Supplied entries:
--------------------------------------------------

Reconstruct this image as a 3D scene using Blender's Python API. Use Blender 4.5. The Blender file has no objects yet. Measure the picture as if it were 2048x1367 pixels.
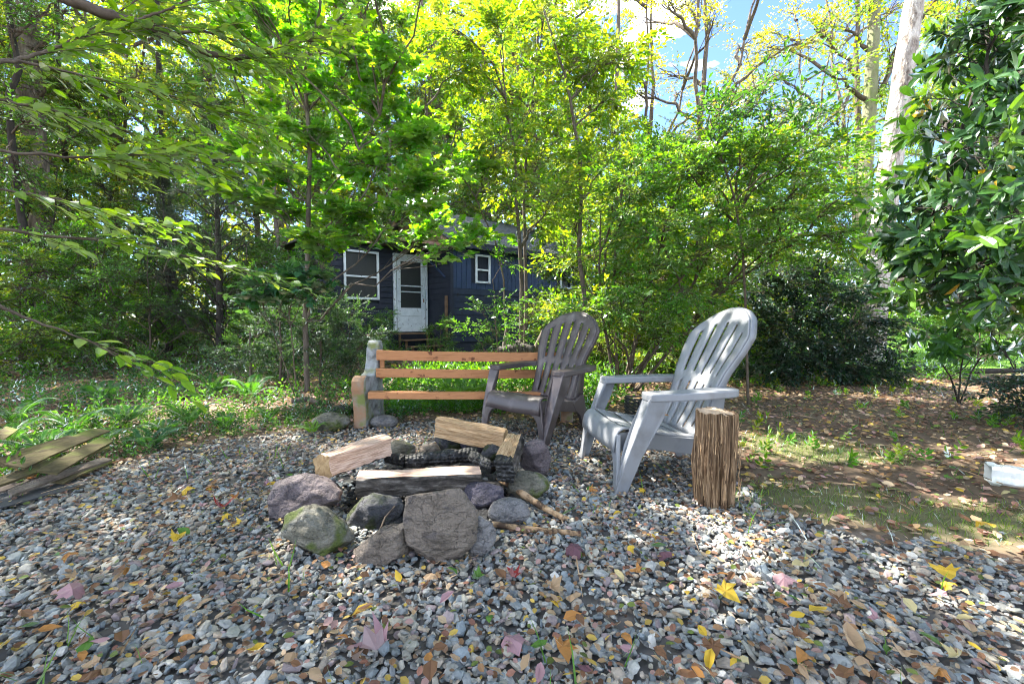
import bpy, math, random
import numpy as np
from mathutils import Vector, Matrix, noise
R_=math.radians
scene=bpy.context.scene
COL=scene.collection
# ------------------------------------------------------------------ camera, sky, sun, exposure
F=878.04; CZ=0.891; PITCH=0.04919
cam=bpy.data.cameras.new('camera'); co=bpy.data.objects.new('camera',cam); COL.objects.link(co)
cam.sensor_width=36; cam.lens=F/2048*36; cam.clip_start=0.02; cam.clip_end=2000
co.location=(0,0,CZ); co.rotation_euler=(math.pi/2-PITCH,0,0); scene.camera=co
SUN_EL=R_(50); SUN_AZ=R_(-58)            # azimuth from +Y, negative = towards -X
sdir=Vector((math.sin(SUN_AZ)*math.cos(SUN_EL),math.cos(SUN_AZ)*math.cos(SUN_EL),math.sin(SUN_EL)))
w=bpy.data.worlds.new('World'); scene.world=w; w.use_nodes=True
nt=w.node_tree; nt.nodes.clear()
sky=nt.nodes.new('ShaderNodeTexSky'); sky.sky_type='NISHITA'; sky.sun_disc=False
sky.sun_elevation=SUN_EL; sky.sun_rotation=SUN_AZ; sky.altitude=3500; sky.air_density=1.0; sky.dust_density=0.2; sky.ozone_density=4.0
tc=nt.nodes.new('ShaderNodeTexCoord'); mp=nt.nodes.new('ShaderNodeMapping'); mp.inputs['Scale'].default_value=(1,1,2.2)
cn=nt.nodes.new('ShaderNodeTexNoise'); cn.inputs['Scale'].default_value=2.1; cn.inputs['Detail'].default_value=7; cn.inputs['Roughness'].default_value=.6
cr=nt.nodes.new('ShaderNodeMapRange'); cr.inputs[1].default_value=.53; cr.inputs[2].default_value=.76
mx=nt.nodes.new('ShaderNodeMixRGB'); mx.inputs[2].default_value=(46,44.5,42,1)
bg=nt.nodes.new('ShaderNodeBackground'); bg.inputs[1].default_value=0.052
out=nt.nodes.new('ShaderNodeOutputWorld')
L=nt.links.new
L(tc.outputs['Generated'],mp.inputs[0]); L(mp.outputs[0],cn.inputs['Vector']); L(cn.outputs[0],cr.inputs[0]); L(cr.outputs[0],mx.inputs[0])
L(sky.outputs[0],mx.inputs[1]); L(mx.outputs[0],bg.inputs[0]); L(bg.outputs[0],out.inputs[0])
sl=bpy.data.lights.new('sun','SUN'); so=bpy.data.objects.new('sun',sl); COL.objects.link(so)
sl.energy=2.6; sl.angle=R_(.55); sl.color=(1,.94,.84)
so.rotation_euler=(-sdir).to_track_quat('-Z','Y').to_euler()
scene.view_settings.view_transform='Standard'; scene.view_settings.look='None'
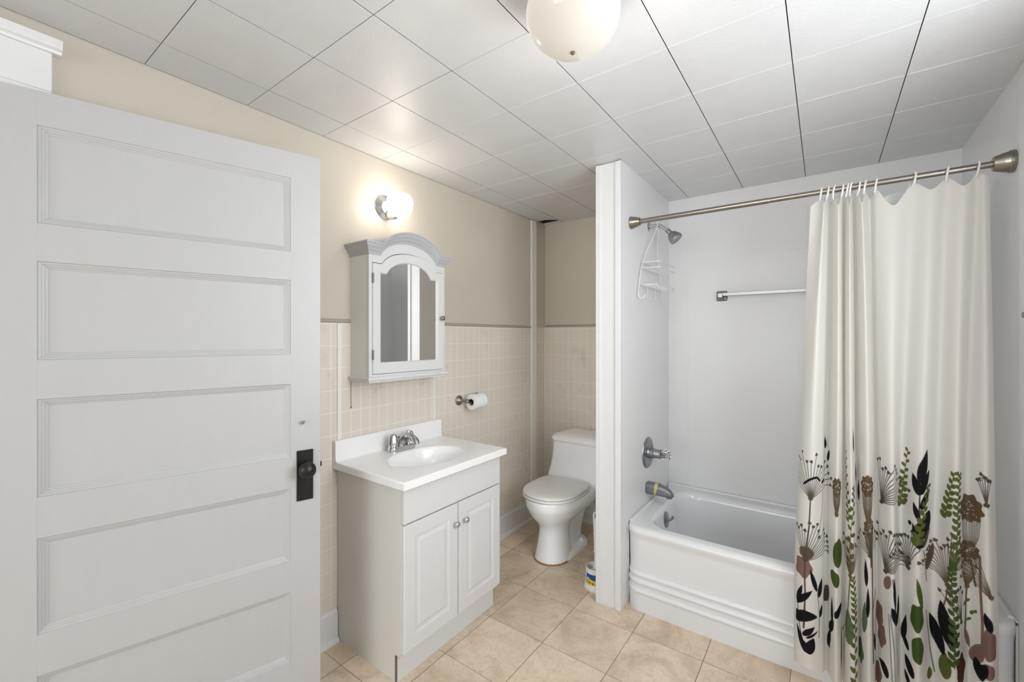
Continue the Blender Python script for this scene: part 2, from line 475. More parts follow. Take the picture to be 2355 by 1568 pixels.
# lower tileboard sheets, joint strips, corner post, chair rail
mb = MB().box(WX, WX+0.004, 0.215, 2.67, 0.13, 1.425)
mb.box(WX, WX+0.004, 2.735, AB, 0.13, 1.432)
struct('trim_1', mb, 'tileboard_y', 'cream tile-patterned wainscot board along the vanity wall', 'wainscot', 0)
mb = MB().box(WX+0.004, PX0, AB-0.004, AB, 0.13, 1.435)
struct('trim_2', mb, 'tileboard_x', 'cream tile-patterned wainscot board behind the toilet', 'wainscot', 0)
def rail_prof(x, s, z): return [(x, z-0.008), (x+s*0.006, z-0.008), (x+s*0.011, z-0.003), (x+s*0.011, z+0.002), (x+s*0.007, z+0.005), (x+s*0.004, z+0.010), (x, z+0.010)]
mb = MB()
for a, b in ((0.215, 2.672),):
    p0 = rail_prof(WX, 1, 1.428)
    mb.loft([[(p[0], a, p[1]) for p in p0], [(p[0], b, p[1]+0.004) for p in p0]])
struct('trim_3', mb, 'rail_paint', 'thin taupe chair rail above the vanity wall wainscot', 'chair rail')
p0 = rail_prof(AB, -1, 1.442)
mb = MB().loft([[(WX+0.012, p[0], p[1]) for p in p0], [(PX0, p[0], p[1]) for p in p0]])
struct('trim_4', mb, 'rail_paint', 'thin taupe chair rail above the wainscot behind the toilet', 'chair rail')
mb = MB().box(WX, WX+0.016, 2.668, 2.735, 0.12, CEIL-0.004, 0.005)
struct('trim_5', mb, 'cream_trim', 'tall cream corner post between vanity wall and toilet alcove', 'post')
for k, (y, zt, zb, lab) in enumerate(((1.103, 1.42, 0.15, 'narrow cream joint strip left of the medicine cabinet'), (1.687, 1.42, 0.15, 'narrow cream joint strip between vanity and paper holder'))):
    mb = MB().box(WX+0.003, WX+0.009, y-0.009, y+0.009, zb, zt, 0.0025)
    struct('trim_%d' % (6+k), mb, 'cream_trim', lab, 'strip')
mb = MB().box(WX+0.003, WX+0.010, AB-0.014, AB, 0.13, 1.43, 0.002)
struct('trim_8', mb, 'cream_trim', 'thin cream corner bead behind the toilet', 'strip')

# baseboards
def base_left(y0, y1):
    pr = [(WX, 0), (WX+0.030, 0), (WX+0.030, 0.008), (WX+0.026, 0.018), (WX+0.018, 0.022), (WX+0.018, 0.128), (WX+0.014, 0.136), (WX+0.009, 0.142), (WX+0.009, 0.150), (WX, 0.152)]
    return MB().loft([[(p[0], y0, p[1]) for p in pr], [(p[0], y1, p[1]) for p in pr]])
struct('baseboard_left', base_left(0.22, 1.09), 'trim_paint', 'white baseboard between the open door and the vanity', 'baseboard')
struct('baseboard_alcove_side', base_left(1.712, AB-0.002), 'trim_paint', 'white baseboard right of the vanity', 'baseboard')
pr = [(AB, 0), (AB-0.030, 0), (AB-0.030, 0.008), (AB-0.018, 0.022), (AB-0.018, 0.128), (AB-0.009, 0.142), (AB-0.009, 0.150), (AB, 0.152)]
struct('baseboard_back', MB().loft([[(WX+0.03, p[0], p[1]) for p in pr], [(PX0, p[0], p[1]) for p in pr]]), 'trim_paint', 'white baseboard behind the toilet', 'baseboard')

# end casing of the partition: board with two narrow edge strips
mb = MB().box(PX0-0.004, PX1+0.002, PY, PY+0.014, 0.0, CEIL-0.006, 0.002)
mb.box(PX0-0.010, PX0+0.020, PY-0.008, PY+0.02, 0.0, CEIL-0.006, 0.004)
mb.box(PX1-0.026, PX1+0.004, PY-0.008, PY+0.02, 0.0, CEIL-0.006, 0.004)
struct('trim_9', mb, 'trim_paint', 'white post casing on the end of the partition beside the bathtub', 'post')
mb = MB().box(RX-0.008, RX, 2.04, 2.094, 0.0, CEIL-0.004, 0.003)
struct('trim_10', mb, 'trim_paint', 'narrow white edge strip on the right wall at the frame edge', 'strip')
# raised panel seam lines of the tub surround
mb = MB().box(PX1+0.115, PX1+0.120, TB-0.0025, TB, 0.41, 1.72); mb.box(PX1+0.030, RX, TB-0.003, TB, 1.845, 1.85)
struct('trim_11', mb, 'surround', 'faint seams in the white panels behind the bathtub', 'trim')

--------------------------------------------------

The request: Every line above should be returned exactly; the pictures stay out.

Task output:
Reconstruct this image as a 3D scene using Blender's Python API. Use Blender 4.5. The Blender file has no objects yet. Measure the picture as if it were 2048x1367 pixels.
import bpy, math, random
import numpy as np
from mathutils import Vector, Matrix, noise
R_=math.radians
scene=bpy.context.scene
COL=scene.collection
# ------------------------------------------------------------------ camera, sky, sun, exposure
F=878.04; CZ=0.891; PITCH=0.04919
cam=bpy.data.cameras.new('camera'); co=bpy.data.objects.new('camera',cam); COL.objects.link(co)
cam.sensor_width=36; cam.lens=F/2048*36; cam.clip_start=0.02; cam.clip_end=2000
co.location=(0,0,CZ); co.rotation_euler=(math.pi/2-PITCH,0,0); scene.camera=co
SUN_EL=R_(50); SUN_AZ=R_(-58)            # azimuth from +Y, negative = towards -X
sdir=Vector((math.sin(SUN_AZ)*math.cos(SUN_EL),math.cos(SUN_AZ)*math.cos(SUN_EL),math.sin(SUN_EL)))
w=bpy.data.worlds.new('World'); scene.world=w; w.use_nodes=True
nt=w.node_tree; nt.nodes.clear()
sky=nt.nodes.new('ShaderNodeTexSky'); sky.sky_type='NISHITA'; sky.sun_disc=False
sky.sun_elevation=SUN_EL; sky.sun_rotation=SUN_AZ; sky.altitude=3500; sky.air_density=1.0; sky.dust_density=0.2; sky.ozone_density=4.0
tc=nt.nodes.new('ShaderNodeTexCoord'); mp=nt.nodes.new('ShaderNodeMapping'); mp.inputs['Scale'].default_value=(1,1,2.2)
cn=nt.nodes.new('ShaderNodeTexNoise'); cn.inputs['Scale'].default_value=2.1; cn.inputs['Detail'].default_value=7; cn.inputs['Roughness'].default_value=.6
cr=nt.nodes.new('ShaderNodeMapRange'); cr.inputs[1].default_value=.53; cr.inputs[2].default_value=.76
mx=nt.nodes.new('ShaderNodeMixRGB'); mx.inputs[2].default_value=(46,44.5,42,1)
bg=nt.nodes.new('ShaderNodeBackground'); bg.inputs[1].default_value=0.052
out=nt.nodes.new('ShaderNodeOutputWorld')
L=nt.links.new
L(tc.outputs['Generated'],mp.inputs[0]); L(mp.outputs[0],cn.inputs['Vector']); L(cn.outputs[0],cr.inputs[0]); L(cr.outputs[0],mx.inputs[0])
L(sky.outputs[0],mx.inputs[1]); L(mx.outputs[0],bg.inputs[0]); L(bg.outputs[0],out.inputs[0])
sl=bpy.data.lights.new('sun','SUN'); so=bpy.data.objects.new('sun',sl); COL.objects.link(so)
sl.energy=2.6; sl.angle=R_(.55); sl.color=(1,.94,.84)
so.rotation_euler=(-sdir).to_track_quat('-Z','Y').to_euler()
scene.view_settings.view_transform='Standard'; scene.view_settings.look='None'
Continue the Blender Python script for this scene: part 2, from line 475. More parts follow. Take the picture to be 2355 by 1568 pixels.
# lower tileboard sheets, joint strips, corner post, chair rail
mb = MB().box(WX, WX+0.004, 0.215, 2.67, 0.13, 1.425)
mb.box(WX, WX+0.004, 2.735, AB, 0.13, 1.432)
struct('trim_1', mb, 'tileboard_y', 'cream tile-patterned wainscot board along the vanity wall', 'wainscot', 0)
mb = MB().box(WX+0.004, PX0, AB-0.004, AB, 0.13, 1.435)
struct('trim_2', mb, 'tileboard_x', 'cream tile-patterned wainscot board behind the toilet', 'wainscot', 0)
def rail_prof(x, s, z): return [(x, z-0.008), (x+s*0.006, z-0.008), (x+s*0.011, z-0.003), (x+s*0.011, z+0.002), (x+s*0.007, z+0.005), (x+s*0.004, z+0.010), (x, z+0.010)]
mb = MB()
for a, b in ((0.215, 2.672),):
    p0 = rail_prof(WX, 1, 1.428)
    mb.loft([[(p[0], a, p[1]) for p in p0], [(p[0], b, p[1]+0.004) for p in p0]])
struct('trim_3', mb, 'rail_paint', 'thin taupe chair rail above the vanity wall wainscot', 'chair rail')
p0 = rail_prof(AB, -1, 1.442)
mb = MB().loft([[(WX+0.012, p[0], p[1]) for p in p0], [(PX0, p[0], p[1]) for p in p0]])
struct('trim_4', mb, 'rail_paint', 'thin taupe chair rail above the wainscot behind the toilet', 'chair rail')
mb = MB().box(WX, WX+0.016, 2.668, 2.735, 0.12, CEIL-0.004, 0.005)
struct('trim_5', mb, 'cream_trim', 'tall cream corner post between vanity wall and toilet alcove', 'post')
for k, (y, zt, zb, lab) in enumerate(((1.103, 1.42, 0.15, 'narrow cream joint strip left of the medicine cabinet'), (1.687, 1.42, 0.15, 'narrow cream joint strip between vanity and paper holder'))):
    mb = MB().box(WX+0.003, WX+0.009, y-0.009, y+0.009, zb, zt, 0.0025)
    struct('trim_%d' % (6+k), mb, 'cream_trim', lab, 'strip')
mb = MB().box(WX+0.003, WX+0.010, AB-0.014, AB, 0.13, 1.43, 0.002)
struct('trim_8', mb, 'cream_trim', 'thin cream corner bead behind the toilet', 'strip')

# baseboards
def base_left(y0, y1):
    pr = [(WX, 0), (WX+0.030, 0), (WX+0.030, 0.008), (WX+0.026, 0.018), (WX+0.018, 0.022), (WX+0.018, 0.128), (WX+0.014, 0.136), (WX+0.009, 0.142), (WX+0.009, 0.150), (WX, 0.152)]
    return MB().loft([[(p[0], y0, p[1]) for p in pr], [(p[0], y1, p[1]) for p in pr]])
struct('baseboard_left', base_left(0.22, 1.09), 'trim_paint', 'white baseboard between the open door and the vanity', 'baseboard')
struct('baseboard_alcove_side', base_left(1.712, AB-0.002), 'trim_paint', 'white baseboard right of the vanity', 'baseboard')
pr = [(AB, 0), (AB-0.030, 0), (AB-0.030, 0.008), (AB-0.018, 0.022), (AB-0.018, 0.128), (AB-0.009, 0.142), (AB-0.009, 0.150), (AB, 0.152)]
struct('baseboard_back', MB().loft([[(WX+0.03, p[0], p[1]) for p in pr], [(PX0, p[0], p[1]) for p in pr]]), 'trim_paint', 'white baseboard behind the toilet', 'baseboard')

# end casing of the partition: board with two narrow edge strips
mb = MB().box(PX0-0.004, PX1+0.002, PY, PY+0.014, 0.0, CEIL-0.006, 0.002)
mb.box(PX0-0.010, PX0+0.020, PY-0.008, PY+0.02, 0.0, CEIL-0.006, 0.004)
mb.box(PX1-0.026, PX1+0.004, PY-0.008, PY+0.02, 0.0, CEIL-0.006, 0.004)
struct('trim_9', mb, 'trim_paint', 'white post casing on the end of the partition beside the bathtub', 'post')
mb = MB().box(RX-0.008, RX, 2.04, 2.094, 0.0, CEIL-0.004, 0.003)
struct('trim_10', mb, 'trim_paint', 'narrow white edge strip on the right wall at the frame edge', 'strip')
# raised panel seam lines of the tub surround
mb = MB().box(PX1+0.115, PX1+0.120, TB-0.0025, TB, 0.41, 1.72); mb.box(PX1+0.030, RX, TB-0.003, TB, 1.845, 1.85)
struct('trim_11', mb, 'surround', 'faint seams in the white panels behind the bathtub', 'trim')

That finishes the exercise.